Dear Cougars,
After 18 incredible seasons, I’ve decided the time has come to step away from organizing, managing, and guiding this team that has meant so much to me.
This was not an impulsive decision. It’s something I’ve been slowly coming to terms with over the last few years. I’ve wrestled with it, reflected on it, and ultimately made peace with it. And now feels like the right moment to share it.
Running the Cougars has been one of the great privileges of my life. Eighteen years is a long time. That’s a lot of Tuesdays. A lot of summer nights. A lot of sunsets over Howard Park, and a lot of postgame laughs, rants, and reflections, some of which found their way into blogs, others that just lived in the dirt and grass of the field.
I poured my whole heart into this team and it gave me more than I ever expected.
Age and a series of injuries over the last few years have slowed my roll. A burst renal artery, two elbow surgeries, and a hamstring ripped from my pelvis, which gifted me four sitbone screws and fiery nerve pain, have all changed the way I move through life.
Ever since that hamstring injury struck me down and essentially ended my on-field 16-inch softball career, my energy has been different, something has been stirring in me, and I have sensed that my chapter as leader is closing.
My love for this team hasn’t diminished. Just the opposite - my love for the Cougars is deeper than ever. But I’ve learned, first as a player, and now as a leader, that there comes a moment when wanting something is no longer the same as being able to do it well. I stepped away from playing when my body told me it was time. I’m listening to that same voice now in leadership.
Letting go isn’t easy. In fact, it’s quite brutal. This team has been part of my identity for almost two decades - a third of my life. It’s been woven into my weeks, my summers, my soul. Julie, Miranda, and Charley have all seen my tears over this decision…multiple times. The truth is, I love this team deeply. But like all seasons, for me, this one has come to an end.
I’m proud of what we all built here. Not because of the wins, though we had our share. But because of the spirit. The community. The wonderful way we became unforgettable. There have always been teams with better records. But there’s never been a team like ours. That matters to me. It always will.
Right now you’re saying, “Oh wow, Captain Cougar - that’s quite the bombshell!” And you’re also asking, “What’s next?” Well, I’m glad you asked!
The title of this blog is: A New Beginning. The title ends with a period because my time as captain has come to a full stop. While I have reached my final inning, we all know the game continues even after a substitution.

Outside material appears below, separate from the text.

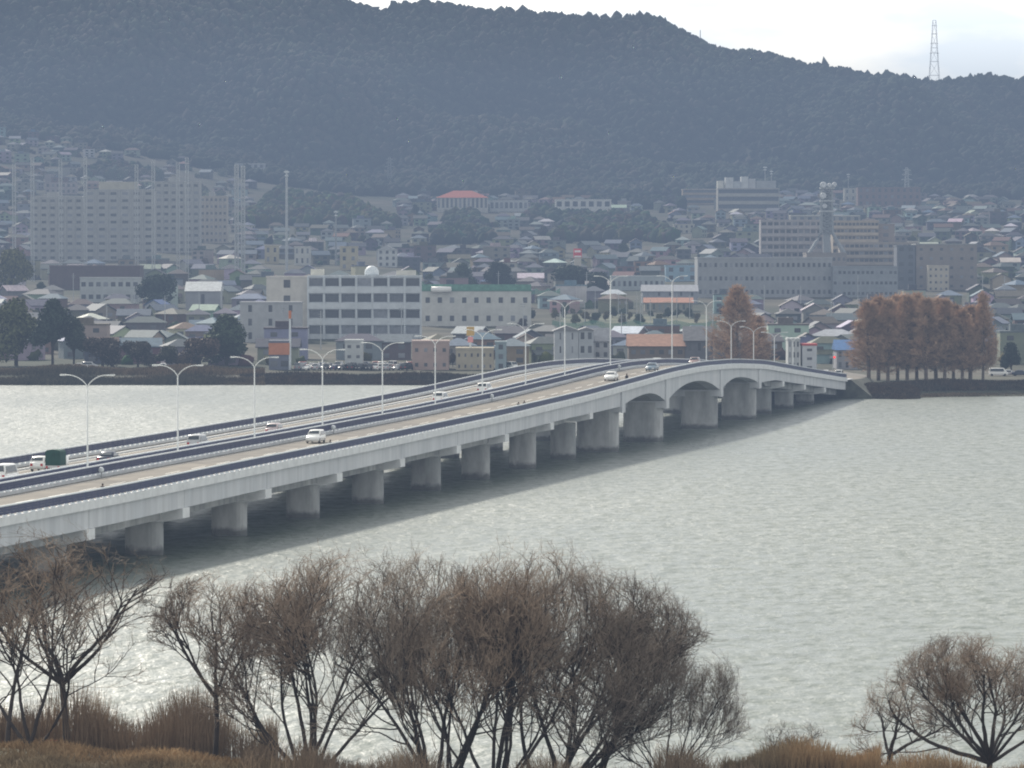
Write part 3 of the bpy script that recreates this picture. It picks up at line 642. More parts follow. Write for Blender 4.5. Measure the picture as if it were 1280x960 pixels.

So for the Cougars, let’s write it with a question mark: A New Beginning?
It could be a new beginning, or at least it is an important question worth asking. There are many ways to run this team, just as there are many ways to play the game, and I’m genuinely hoping to see someone, or a few someones, step up to the plate and help keep Cougar Nation rolling along. Running a team doesn’t have to be a solo act. It can be a team effort, the same way it is on the field.
I’m sharing this months ahead of Opening Day on purpose, to give everyone time to think about whether this means enough to step forward. I hope so because I’d be honored to be a social member… or, if titles are being handed out, Captain Cougar Emeritus has a nice ring to it.
Take some time. Give it some thought. Talk to each other. Let me know.
But if our story ends here, let it end with gratitude. Let it end with the knowledge that we did something good, something that won’t be duplicated, and something that will live in our hearts forever.